The irony, of course, is that I don't know a single out-of-work journalist who's a blogger.
I'll probably write about this on Gawker tomorrow, but it'll be short and snarky. Jack Shafer swiftly indicted Judith Miller's questionable reporting from Iraq in Slate on Friday, and as usual, no one blinked. This story really should have gotten a lot more attention than it has. Miller's a Pulitzer Prize winner putting out front page articles on Iraqi WMDs (or lack thereof) for the New York Times. Getting duped by sources occasionally is an occupational hazard if you're a reporter (see the recent "Bambi hunting" hoax) but Miller doesn't seem to have made an effort to verify much of anything (and this isn't a fucking paintball game.) That's lazy and negligent reporting, but worse, she seems to be defending Chalabi after it's been established that he's a semi-reliable source, at best. I don't think anyone's capable of being completely objective, journalistic or otherwise, but she's blatantly taking sides.

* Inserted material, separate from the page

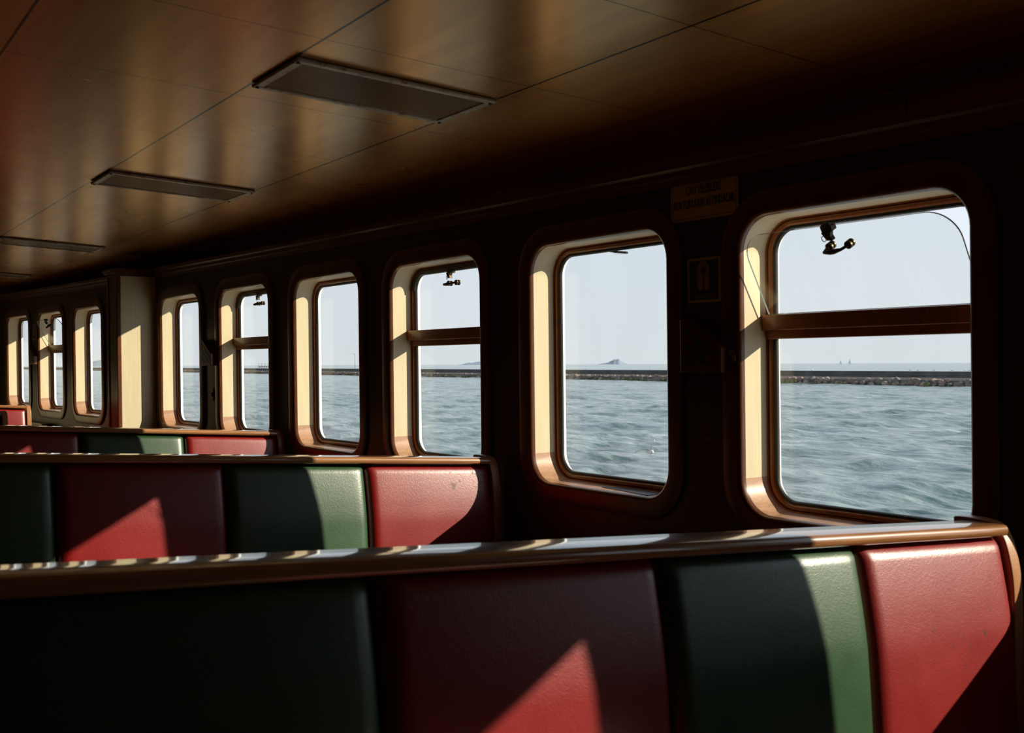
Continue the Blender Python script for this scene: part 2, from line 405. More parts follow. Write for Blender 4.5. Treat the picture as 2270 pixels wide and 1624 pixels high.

I don't think that the NYT is institutionally reinforcing the pro-Bush WMD line, although I know that one's popular with the conspiracy theorists and good fodder for cocktail party arguments. I think it's a combination of Times scandal exhaustion post-Jayson Blair (more bad reporting at the Times--*yawn*) and the fact that most media people aren't inclined to care about anything that happens outside of Manhattan. They don't feel "connected" to it; the details are convoluted; she issued the necessary disclaimers; blah, blah, blah.
This should be the biggest media scandal of the year.